The question of implementation then becomes not so much a question of inventing exotic new forms of teams or imparting exotic new skills to the people who in the end make up organizational objects. It is the principle and competency around which the teams get built that is the innovative element here. The competencies that form the fundament of such teams are universal in nature as against functional. They are highly elemental / abstracted skillsets as against multiple or multi-disciplinary skillsets. That does not preclude or render obsolete any of the other more functional and/or event bound skillsets, it simply makes them instantiations of the universal.
Workflow Models are in many ways proto-examples of Organizational Objects manifesting themselves. Event sequencing is not the primary benefit of a Workflow Application but competency and hence capability rationalization is. Parallel processes and decision paths that can be enabled using Workflow applications are not merely effectivisation measures but incursions in the organizing principle of the organization in question. The continuous 're-engineering' capability inherent in a Workflow application transcends both function and process and brings a whole new dimension of changeability and scalability into the organization structure. Hence in its abstract form a Workflow Competency can be an example of an Organizational Object.
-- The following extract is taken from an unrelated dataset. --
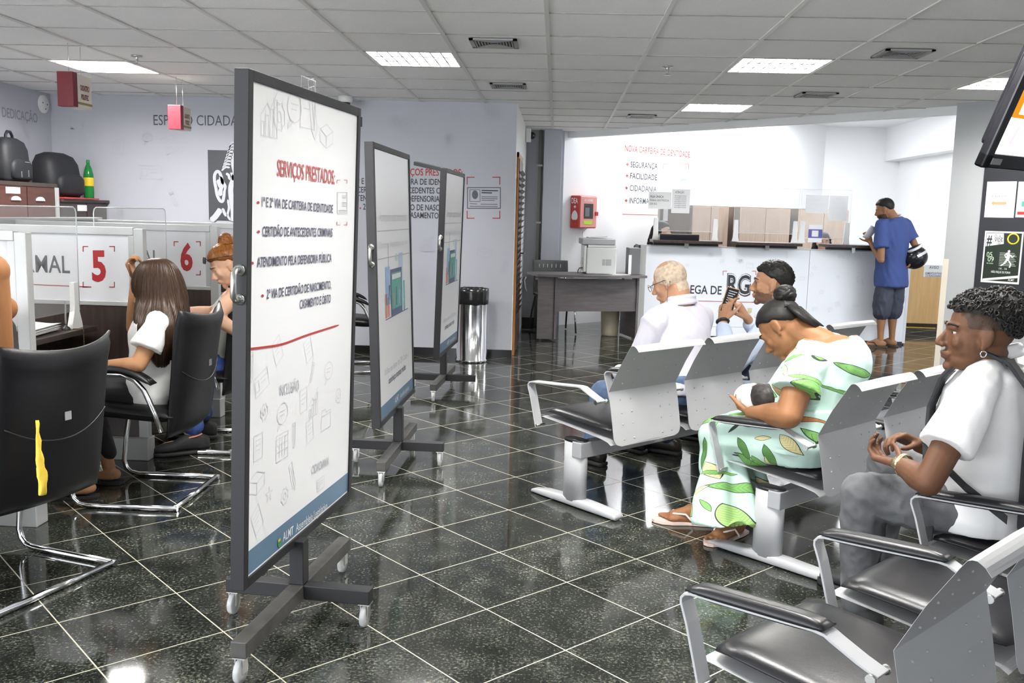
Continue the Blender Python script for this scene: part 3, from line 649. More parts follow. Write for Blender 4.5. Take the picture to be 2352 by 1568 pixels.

The purpose here is to bring a new organizing principle into the structure of organizations just as OO brings a new organizing principle into the structure of Information systems. The architecture of the organization then takes on as crucial a role as it does in designing Object Oriented Information Systems. The critical question becomes not what data are we working with or what functional goal are we serving but what systems do we need to shape the future (of our organization) not administer it. The wherewithal to create such systems exist today and we now need the organizational infrastructure to support it. If this seems a heretical reversal of roles then that is because it is beginning to dawn upon us that perhaps information / knowledge is the universally existent and our organizations / structures mere manifestations of our current insights into that knowledge.
The Object Oriented Organization structure allows us to address the full potential of the architectural question, why is this structure being created ? As in the architecture of dwellings the answer lies not in the goal of dwelling but in the experiencing of it and more the enrichment of it. Commercial enterprises are despite appearances not very different.
The businesses that shape the future address the question of why, not with the goal of profit but with the motivation of enriching the future by creating it. Profit is an essential but mere means to that end.
Object Orientation is a metaphor and like all metaphors its power lies in our vision not in our engineering skills. The Object Oriented Organization is yet another level of that vision and its power lies simply in the fact that it unshackles the Organizing Principle from the bonds of one dimensional engineering and gives it back to our creative instincts.